Street Smarts

Herald Staff

Q I have seen some articles in The Herald about the new traffic signal on U.S. 2 in Sultan. I had not experienced it until a recent Sunday evening. Westbound U.S. 2 traffic stopped several miles east of Gold Bar and was in “creep” until passing the Sultan traffic signal.

The delay was nearly an hour.

Why does the Washington State Department of Transportation allow this delay due to one traffic signal? The amount of traffic entering U.S. 2 at that point is minimal. If the light is not removed, at least it should be regulated so that there is a long wait (at least five minutes) for a green northbound and southbound and only a short period for the green.

Holding up traffic for nearly an hour to let a very few vehicles enter U.S. 2 is totally wrong and should be corrected.

A Dawn M. McIntosh, assistant area traffic engineer with the Department of Transportation, said the state is aware of the issues at the Fern Bluff/Old Owen Road traffic signal on U.S. 2 in Sultan.

“We are monitoring the situation,” McIntosh said. “This traffic signal is on a two-lane roadway which has very high traffic volume, especially on Friday and Sunday evenings when people are traveling to and from Stevens Pass Ski Area or Eastern Washington.”

It’s the second most popular cross-state route of the five in Washington, right after I-90.

The signal was built to provide access to U.S. 2 and local businesses for side-street travelers. Before the light, local traffic had a difficult time entering the highway due to the high volume of traffic on the state route.
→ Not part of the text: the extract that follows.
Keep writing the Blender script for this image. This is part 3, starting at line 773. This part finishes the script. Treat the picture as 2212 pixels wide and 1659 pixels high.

“The traffic signal already has the longest green time (175 seconds) of any signal in the Puget Sound region,” McIntosh said. “The weekend peak hour signal timing plan calls for the mainline to stay green until a side-street vehicle approaches the intersection (just as you requested in your letter). Once the signal detects the side-street vehicle, the mainline stays green for an additional 175 seconds before turning red and switching to the side street where it turns green for approximately 20 seconds. The 20-second green time allocation is, once again, to provide safe passage to the side-street traffic. The mainline stays green at all other times.”

Please note, she said, that local travelers complain that the side-street green time is too short. As you can guess, the Department of Transportation must balance the needs of the highway traveler with the needs of the side-street traveler.

“The best explanation that I can offer regarding long delays on Sunday evenings is that there is a large volume of people and vehicles returning home from their weekend trip at the same time,” she said. “The only reasonable highway capital improvement alternative to the traffic signal is the construction of a multilane freeway to replace the existing two-lane roadway.”

Unfortunately, there are no plans to expand U.S. 2 in the near future, she said.

McIntosh said she recommends avoiding U.S. 2 between 4 and 7 p.m. Sundays.